Nach dem gleichen Rechtsgedanken wurden die studentischen Vereine sowie alle von ihnen ausgehenden akademischen Versammlungen der Aufsicht der Universitätsbehörden unterstellt.

Das Universitätsgericht hatte nur noch die Disziplinargerichtsbarkeit über die Studenten inne, konnte aber andernorts erfolgte Strafverfahren gegen Studierende aufgreifen und ein zusätzliches Disziplinarverfahren gegen den Betroffenen an der Universität Leipzig eröffnen. Zu diesem Zweck sollten die Urteile gegen Studenten aus Verfahren vor Militär- und Strafgerichten dem Universitätsgericht übermittelt werden.

Als Strafmaßnahmen standen der Universität neben dem Consilium abeundi die Exmatrikulation und die Relegation zu Gebote. Gegenüber säumigen Honorarschuldnern durfte die Universität nun als Unterpfand die Herausgabe des Abgangszeugnisses verweigern.

Der Karzer und »Carcer-Buch«

Die Karzerräume der Leipziger Universität befanden sich im dritten Stock des alten Senatsgebäudes, das 1893 den Umbauplänen Arved Rossbachs für ein neues Universitätshauptgebäude weichen musste.

Das »Carcer-Buch«, eine wichtige Quelle zum Karzerwesen,  befindet sich in unserer Einrichtung. In sieben Spalten ist »Anfang und Ende« sowie »Dauer und Grad« der angetretenen Haftstrafe abzulesen, außerdem  Namen, Studium und Geburtsort.

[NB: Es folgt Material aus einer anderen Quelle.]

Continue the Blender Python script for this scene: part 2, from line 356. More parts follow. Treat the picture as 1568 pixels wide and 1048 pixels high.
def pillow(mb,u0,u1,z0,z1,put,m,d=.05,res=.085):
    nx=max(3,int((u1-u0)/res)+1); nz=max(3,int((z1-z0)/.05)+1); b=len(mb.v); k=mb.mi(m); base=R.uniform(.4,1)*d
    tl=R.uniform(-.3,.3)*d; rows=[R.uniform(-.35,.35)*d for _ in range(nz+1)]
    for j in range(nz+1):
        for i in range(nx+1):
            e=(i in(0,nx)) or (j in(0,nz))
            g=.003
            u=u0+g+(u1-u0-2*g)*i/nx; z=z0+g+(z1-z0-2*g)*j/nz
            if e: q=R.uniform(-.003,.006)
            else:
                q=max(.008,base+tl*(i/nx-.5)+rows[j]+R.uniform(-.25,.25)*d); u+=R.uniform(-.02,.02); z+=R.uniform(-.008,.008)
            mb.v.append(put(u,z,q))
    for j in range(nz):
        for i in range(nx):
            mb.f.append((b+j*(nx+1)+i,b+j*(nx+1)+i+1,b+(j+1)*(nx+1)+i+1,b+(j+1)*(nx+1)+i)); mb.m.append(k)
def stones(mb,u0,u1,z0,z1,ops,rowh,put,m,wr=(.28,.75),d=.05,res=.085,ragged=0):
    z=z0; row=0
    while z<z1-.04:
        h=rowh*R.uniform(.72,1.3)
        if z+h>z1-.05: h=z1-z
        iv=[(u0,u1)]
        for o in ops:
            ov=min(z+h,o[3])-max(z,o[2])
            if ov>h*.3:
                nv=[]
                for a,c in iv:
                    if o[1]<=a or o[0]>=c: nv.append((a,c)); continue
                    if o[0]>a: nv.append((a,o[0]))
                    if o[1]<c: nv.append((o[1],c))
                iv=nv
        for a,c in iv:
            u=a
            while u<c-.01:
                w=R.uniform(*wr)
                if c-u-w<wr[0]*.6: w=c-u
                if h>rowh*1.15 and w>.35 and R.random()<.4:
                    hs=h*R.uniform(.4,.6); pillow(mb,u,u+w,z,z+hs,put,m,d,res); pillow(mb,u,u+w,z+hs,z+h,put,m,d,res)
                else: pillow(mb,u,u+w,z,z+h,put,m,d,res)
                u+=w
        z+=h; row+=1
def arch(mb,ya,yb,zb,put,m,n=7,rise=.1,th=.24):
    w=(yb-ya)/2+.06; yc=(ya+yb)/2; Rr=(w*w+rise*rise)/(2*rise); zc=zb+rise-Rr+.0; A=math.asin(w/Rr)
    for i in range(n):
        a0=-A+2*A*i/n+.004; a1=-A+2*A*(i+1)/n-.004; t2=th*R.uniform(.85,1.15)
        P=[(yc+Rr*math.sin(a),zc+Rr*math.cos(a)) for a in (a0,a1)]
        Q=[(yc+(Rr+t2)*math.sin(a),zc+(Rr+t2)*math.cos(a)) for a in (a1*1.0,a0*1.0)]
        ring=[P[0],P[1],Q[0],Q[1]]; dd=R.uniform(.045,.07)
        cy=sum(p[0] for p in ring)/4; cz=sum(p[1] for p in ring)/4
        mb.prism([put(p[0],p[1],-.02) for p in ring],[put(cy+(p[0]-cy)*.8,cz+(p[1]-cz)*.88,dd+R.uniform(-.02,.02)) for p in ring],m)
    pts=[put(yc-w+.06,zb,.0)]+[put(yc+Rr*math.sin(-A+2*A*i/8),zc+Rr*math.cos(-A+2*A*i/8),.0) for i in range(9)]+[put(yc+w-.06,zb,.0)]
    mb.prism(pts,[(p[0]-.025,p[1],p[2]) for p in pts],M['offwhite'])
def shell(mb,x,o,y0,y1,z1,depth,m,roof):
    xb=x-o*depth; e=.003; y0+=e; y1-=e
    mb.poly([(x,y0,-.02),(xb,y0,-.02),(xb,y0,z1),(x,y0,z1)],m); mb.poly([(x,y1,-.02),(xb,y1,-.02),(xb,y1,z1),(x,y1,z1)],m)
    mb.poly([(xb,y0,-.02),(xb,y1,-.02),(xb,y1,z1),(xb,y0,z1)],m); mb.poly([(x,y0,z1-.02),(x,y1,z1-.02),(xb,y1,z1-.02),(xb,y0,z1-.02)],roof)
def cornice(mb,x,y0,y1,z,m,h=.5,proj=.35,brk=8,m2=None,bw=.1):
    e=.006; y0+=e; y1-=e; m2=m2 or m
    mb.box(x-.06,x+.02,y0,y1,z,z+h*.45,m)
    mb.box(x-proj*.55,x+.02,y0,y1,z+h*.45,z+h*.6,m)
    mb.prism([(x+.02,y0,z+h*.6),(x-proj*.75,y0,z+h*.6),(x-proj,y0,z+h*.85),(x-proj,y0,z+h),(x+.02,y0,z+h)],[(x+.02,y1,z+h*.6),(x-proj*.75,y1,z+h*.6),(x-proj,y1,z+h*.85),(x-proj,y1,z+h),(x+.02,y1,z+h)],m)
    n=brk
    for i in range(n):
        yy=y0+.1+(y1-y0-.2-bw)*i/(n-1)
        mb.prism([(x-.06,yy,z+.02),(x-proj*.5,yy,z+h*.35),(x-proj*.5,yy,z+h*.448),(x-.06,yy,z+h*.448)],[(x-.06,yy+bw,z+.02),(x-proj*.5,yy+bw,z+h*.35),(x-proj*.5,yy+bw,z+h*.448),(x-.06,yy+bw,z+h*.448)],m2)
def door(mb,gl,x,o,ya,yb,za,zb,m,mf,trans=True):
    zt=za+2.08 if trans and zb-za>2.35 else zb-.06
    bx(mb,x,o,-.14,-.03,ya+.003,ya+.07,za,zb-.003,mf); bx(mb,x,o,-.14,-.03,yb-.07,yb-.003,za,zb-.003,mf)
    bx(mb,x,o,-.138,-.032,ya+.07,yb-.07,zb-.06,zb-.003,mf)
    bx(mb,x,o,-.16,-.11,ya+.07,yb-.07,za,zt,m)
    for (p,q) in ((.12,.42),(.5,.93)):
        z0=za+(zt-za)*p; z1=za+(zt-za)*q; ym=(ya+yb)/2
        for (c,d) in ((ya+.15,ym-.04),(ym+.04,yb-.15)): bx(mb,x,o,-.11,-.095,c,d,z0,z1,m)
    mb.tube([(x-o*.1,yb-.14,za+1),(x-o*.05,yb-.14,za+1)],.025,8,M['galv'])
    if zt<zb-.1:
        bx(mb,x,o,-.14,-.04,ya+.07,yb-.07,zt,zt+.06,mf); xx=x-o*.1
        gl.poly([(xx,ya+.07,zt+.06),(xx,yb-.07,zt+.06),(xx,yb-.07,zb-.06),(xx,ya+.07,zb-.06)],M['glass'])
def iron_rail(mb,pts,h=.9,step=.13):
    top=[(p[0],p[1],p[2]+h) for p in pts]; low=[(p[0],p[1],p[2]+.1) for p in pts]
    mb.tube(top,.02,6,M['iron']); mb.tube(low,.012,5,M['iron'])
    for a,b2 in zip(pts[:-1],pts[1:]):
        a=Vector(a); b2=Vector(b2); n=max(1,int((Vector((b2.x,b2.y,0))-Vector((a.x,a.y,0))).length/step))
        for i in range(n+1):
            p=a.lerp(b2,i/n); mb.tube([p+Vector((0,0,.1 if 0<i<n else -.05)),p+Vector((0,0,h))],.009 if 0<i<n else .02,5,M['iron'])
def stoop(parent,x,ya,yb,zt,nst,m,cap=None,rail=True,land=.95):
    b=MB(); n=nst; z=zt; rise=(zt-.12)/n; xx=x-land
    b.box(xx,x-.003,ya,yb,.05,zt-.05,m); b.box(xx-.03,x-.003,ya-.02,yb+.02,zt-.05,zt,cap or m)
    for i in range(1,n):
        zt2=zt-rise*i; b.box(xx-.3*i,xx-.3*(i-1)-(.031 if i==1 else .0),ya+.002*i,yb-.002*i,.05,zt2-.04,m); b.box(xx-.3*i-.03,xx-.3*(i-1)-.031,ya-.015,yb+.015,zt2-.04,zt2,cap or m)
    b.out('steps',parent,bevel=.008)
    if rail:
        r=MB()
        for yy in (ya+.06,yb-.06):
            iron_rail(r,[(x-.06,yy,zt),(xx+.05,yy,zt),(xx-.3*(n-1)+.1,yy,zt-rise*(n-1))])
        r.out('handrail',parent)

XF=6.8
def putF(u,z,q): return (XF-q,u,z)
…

Viel erfährt der Leser über das studentische Leben. Karzerhaft war keine Kerkerhaft oder Einzelhaft, zu Vorlesungen und Spaziergängen konnte der Raum verlassen werden.

»Brummkäfer oder die Musen in carcere blae«

Die Zeit im kargen Raum mit vergitterten Fenstern namens Karzer versuchten die Studenten natürlich so kreativ wie möglich zu verbringen: sie ritzten allerlei in Karzertische ein  und schrieben ein 200-seitiges Heftchen mit dem Titel »Brummkäfer oder die Musen in carcere blae« voll. Gedichte für die Geliebte, spöttische Gesänge, aber auch Loblieder auf die Universität finden sich. Und in mehreren Fortsetzungsfolgen geschriebene Theaterstückpersiflagen laden zum Weiterschreiben ein. Karzerhaft wurde abgeschafft. An der Universität Leipzig wurde zuletzt 1934 der Jurastudent Walter Habel aus Zittau zu Karzerhaft verurteilt – er brauchte sie aber schon nicht mehr anzutreten.